SHORT PROBLEM>
Show every line that has the string "part" in it.

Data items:

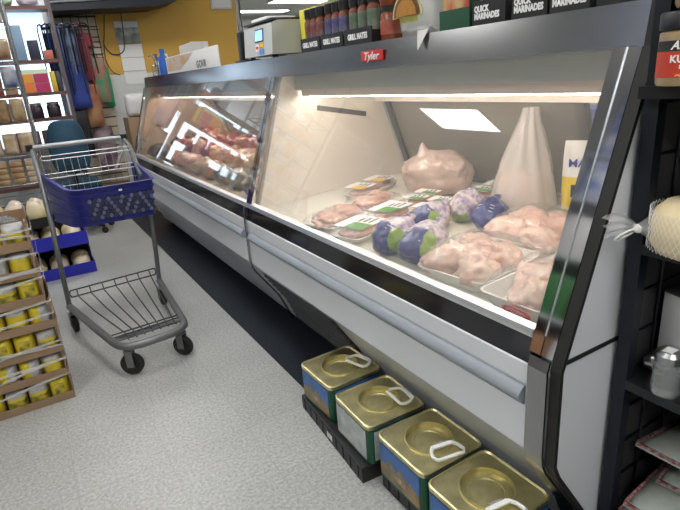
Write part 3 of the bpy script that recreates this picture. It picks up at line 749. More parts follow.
m.lathe([(0, 0), (.037, 0), (.037, .004), (0, .004)], (1.16, 5.02, TOP), seg=14)
m.build('caddy', chrome_wire, t)
for k in range(5):
    a = -1.2+k*.6
    MB().tube([(1.16+.01*math.cos(a), 5.02+.012*k-.02, TOP+.006), (1.16+.02*math.cos(a), 5.02+.03*math.sin(a)+.02, TOP+.12), (1.15+.03*math.cos(a), 5.02+.08*math.sin(a)+.03, TOP+.17), (1.13, 5.03+.09*math.sin(a), TOP+.16)], .005, 0, 6).build('hook', chrome_wire, t)
tag(MB().box(1.27, 1.36, 4.25, 4.62, TOP, TOP+.20, bev=.004).build('paper_roll_box', mat('pale_grey_card', (.56, .55, .53), .6)), 'pale grey box standing behind the header board', 'box')

# ------------------------------------------------------------------ tins by the case
gold = mat('gold_tinplate', (.72, .65, .37), .40, 1., var=.22, scale=22, bump=.12, bscale=35)
tin_green = mat('dark_green_tin', (.012, .09, .045), .3, .2, var=.2, scale=6)
art = mat('landscape_print', (.06, .15, .40), .35, col2=(.10, .20, .09), scale=11)
art_sky = mat('blue_sky_print', (.05, .16, .46), .35, var=.35, scale=14)
art_low = mat('meadow_print', (.13, .14, .07), .35, col2=(.32, .20, .10), scale=24)
pale_art = mat('pale_label_print', (.55, .57, .55), .4, col2=(.30, .34, .36), scale=16)
handle_m = mat('white_handle', (.85, .85, .83), .4)
def radial(S, r, ang):
    out = []
    for a in ang:
        c, s = math.cos(a), math.sin(a); lo, hi = 0., 2*S
        for _ in range(30):
            mid = (lo+hi)/2; qx, qy = max(abs(mid*c)-(S-r), 0), max(abs(mid*s)-(S-r), 0)
            inside = abs(mid*c) <= S and abs(mid*s) <= S and qx*qx+qy*qy <= r*r
            lo, hi = (mid, hi) if inside else (lo, mid)
        out.append((lo*c, lo*s))
    return out
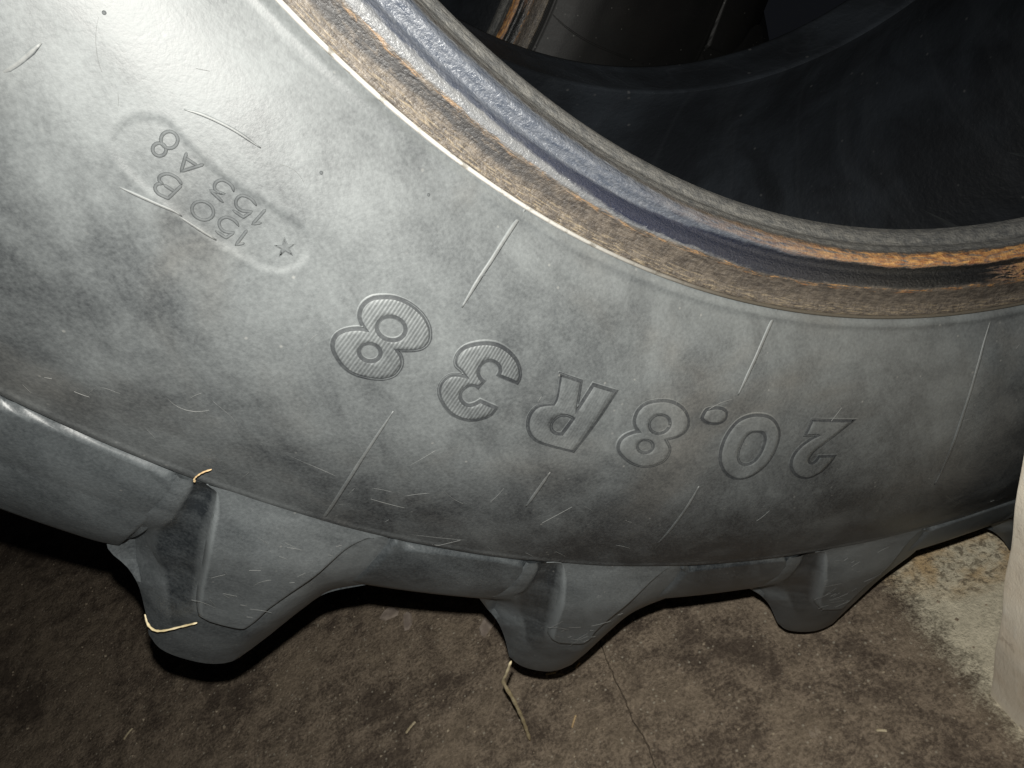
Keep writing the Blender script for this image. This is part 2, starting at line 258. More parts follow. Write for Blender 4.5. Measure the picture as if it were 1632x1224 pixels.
# ------------------------------------------------------------------ materials
class NT:
    def __init__(s, name):
        s.m = bpy.data.materials.new(name); s.m.use_nodes = True
        s.t = s.m.node_tree; s.n = s.t.nodes; s.bsdf = s.n['Principled BSDF']
    def put(s, sock, v):
        if isinstance(v, bpy.types.NodeSocket): s.t.links.new(v, sock)
        elif isinstance(v, (tuple, list)) and len(v) == 3 and sock.type == 'RGBA': sock.default_value = (*v, 1)
        else: sock.default_value = v
    def coord(s, kind='Object'):
        return s.n.new('ShaderNodeTexCoord').outputs[kind]
    def mapping(s, v, scale=(1, 1, 1), rot=(0, 0, 0), loc=(0, 0, 0)):
        k = s.n.new('ShaderNodeMapping'); s.put(k.inputs[0], v)
        k.inputs['Scale'].default_value = scale; k.inputs['Rotation'].default_value = rot; k.inputs['Location'].default_value = loc
        return k.outputs[0]
    def noise(s, v, scale, detail=4, rough=.55, dist=0.0):
        k = s.n.new('ShaderNodeTexNoise'); s.put(k.inputs['Vector'], v)
        k.inputs['Scale'].default_value = scale; k.inputs['Detail'].default_value = detail
        k.inputs['Roughness'].default_value = rough; k.inputs['Distortion'].default_value = dist
        return k.outputs['Fac']
    def vor(s, v, scale, out='Distance', rand=1.0):
        k = s.n.new('ShaderNodeTexVoronoi'); s.put(k.inputs['Vector'], v)
        k.inputs['Scale'].default_value = scale; k.inputs['Randomness'].default_value = rand
        return k.outputs[out]
    def ramp(s, f, a, b, lo=0.0, hi=1.0, smooth=True):
        k = s.n.new('ShaderNodeMapRange'); k.interpolation_type = 'SMOOTHSTEP' if smooth else 'LINEAR'
        s.put(k.inputs[0], f)
        for i, x in enumerate((a, b, lo, hi)): s.put(k.inputs[i+1], x)
        return k.outputs[0]
    def math(s, op, a, b=0.0, c=0.0):
        k = s.n.new('ShaderNodeMath'); k.operation = op
        s.put(k.inputs[0], a); s.put(k.inputs[1], b); s.put(k.inputs[2], c)
        return k.outputs[0]
    def mul(s, a, b): return s.math('MULTIPLY', a, b)
    def add(s, a, b): return s.math('ADD', a, b)
    def mix(s, f, a, b):
        k = s.n.new('ShaderNodeMix'); k.data_type = 'RGBA'
        s.put(k.inputs[0], f); s.put(k.inputs[6], a); s.put(k.inputs[7], b)
        return k.outputs[2]
    def sep(s, v):
        k = s.n.new('ShaderNodeSeparateXYZ'); s.put(k.inputs[0], v); return k.outputs
    def band(s, v, c, w, soft):
        """1 within w of c, fading over soft"""
        d = s.math('ABSOLUTE', s.math('SUBTRACT', v, c))
        return s.ramp(d, s.math('ADD', w, soft) if not isinstance(w, (int, float)) else w+soft, w)
    def bump(s, h, dist, strength=1.0, normal=None):
        k = s.n.new('ShaderNodeBump'); s.put(k.inputs['Height'], h)
        k.inputs['Distance'].default_value = dist; k.inputs['Strength'].default_value = strength
        if normal is not None: s.put(k.inputs['Normal'], normal)
        return k.outputs[0]
    def done(s, color, rough, normal=None, spec=None):
        s.put(s.bsdf.inputs['Base Color'], color); s.put(s.bsdf.inputs['Roughness'], rough)
        if normal is not None: s.put(s.bsdf.inputs['Normal'], normal)
        if spec is not None: s.put(s.bsdf.inputs['Specular IOR Level'], spec)
        return s.m

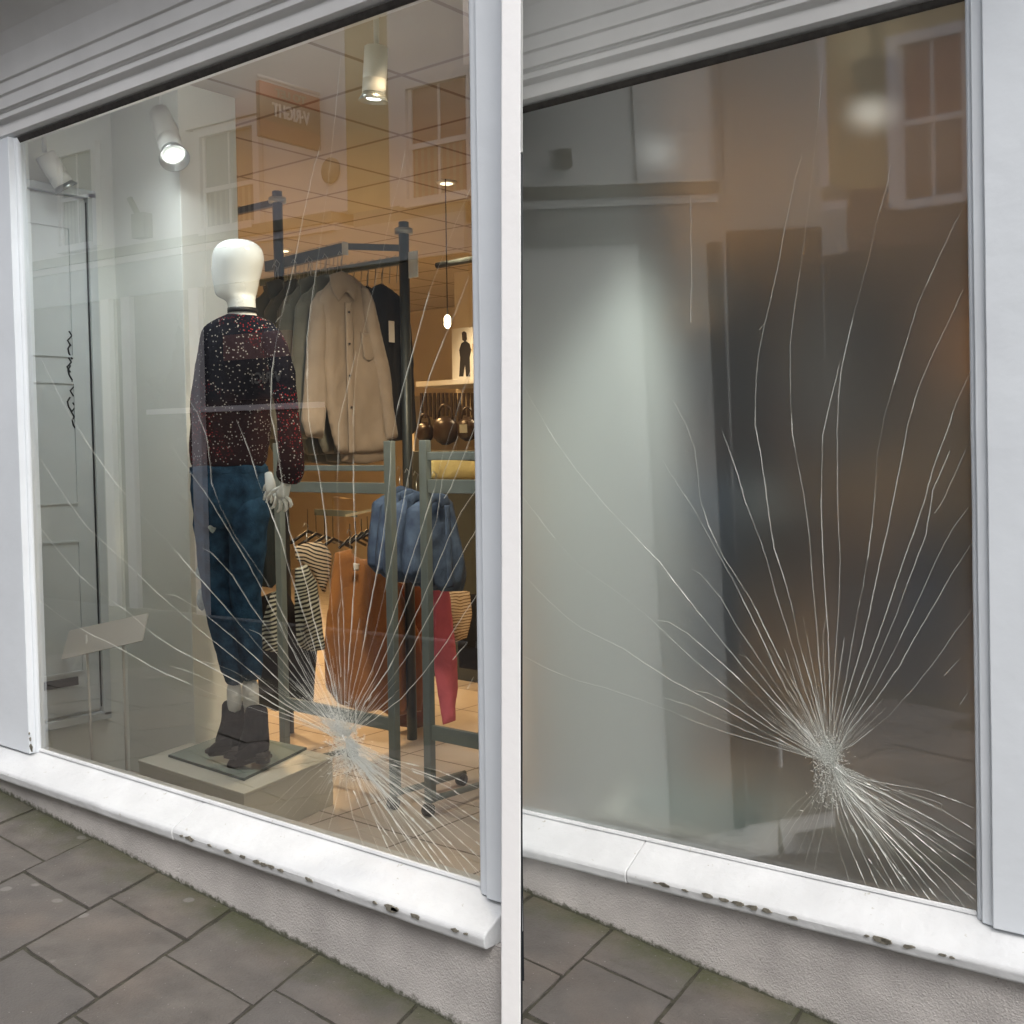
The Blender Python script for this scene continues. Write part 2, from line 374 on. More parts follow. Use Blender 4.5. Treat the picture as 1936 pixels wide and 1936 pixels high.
# ------------------------------------------------------------------ shopfronts
SILL = [(.03, .012), (.0, .012), (-.004, .0), (-.112, -.052), (-.124, -.060), (-.128, -.070), (-.124, -.094), (-.118, -.100), (.03, -.104)]
FASC = [(.05, 2.35), (.0, 2.352), (-.028, 2.366), (-.028, 2.405), (-.040, 2.412), (-.048, 2.418), (-.048, 2.436), (-.053, 2.439), (-.053, 2.442), (-.062, 2.446), (-.066, 2.486),
        (-.074, 2.492), (-.078, 2.53), (-.086, 2.535), (-.092, 2.56), (-.105, 2.61), (-.135, 2.67), (-.19, 2.73), (-.27, 2.775), (-.36, 2.79), (-.36, 2.90), (-.40, 2.93), (-.44, 3.02), (.05, 3.05)]
def edge_line(bay, x, w, x2=None):
    """u as a function of v along the picture's upright x at depth w"""
    a = bay.at(x, 1700, w); b = bay.at(x2 or x, 100, w)
    return lambda v, w=0: a.x+(b.x-a.x)*(v-a.z)/(b.z-a.z)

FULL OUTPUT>
Write part 3 of the bpy script that recreates this picture. It picks up at line 749. More parts follow.
Keep writing the Blender script for this image. This is part 2, starting at line 258. More parts follow. Write for Blender 4.5. Measure the picture as if it were 1632x1224 pixels.
The Blender Python script for this scene continues. Write part 2, from line 374 on. More parts follow. Use Blender 4.5. Treat the picture as 1936 pixels wide and 1936 pixels high.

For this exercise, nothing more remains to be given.